日本の「可処分所得」の現状

岩本 同資料では、先進国の1人あたり実質賃金の推移を比べているのですが、1991年から2019年にかけて、英国は1.48倍、米国は1.41倍、フランスとドイツは1.34倍に上昇したのに対して、日本は1.05倍。

そんな中での家計消費ですが、1990年から2019年にかけて、米国は2.16倍、英国は1.90倍、フランスは1.55倍、ドイツは1.42倍。対して、日本の家計消費は1.3倍の伸びです。

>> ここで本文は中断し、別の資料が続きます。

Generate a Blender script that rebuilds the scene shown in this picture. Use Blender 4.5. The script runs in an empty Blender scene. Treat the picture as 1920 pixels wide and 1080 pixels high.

『日本経済 本当はどうなってる?』(著:生島ヒロシ・岩本さゆみ/青春出版社)

生島 賃金も伸びていないけど、家計消費も先進国の中では低い!

岩本 収入から税金や社会保険料などを差し引いた、自分で自由に使えるお金(可処分所得)が伸びれば家計消費も伸びるのですが、日本の場合はその可処分所得が伸びてこない状態です。

生島 賃金が伸びてないからですか?

岩本 それもありますが、現役世代の所得水準の低下、シニア層が非正規など低い賃金へとシフトしたこと、消費額が少なくなる高齢者世帯の増加といったことが消費を抑制している側面があると考えられます。

雇用者報酬と可処分所得の伸び率を見ると、雇用者報酬そのものは控えめではありますが伸びているにもかかわらず、可処分所得の伸び率は低い状態です。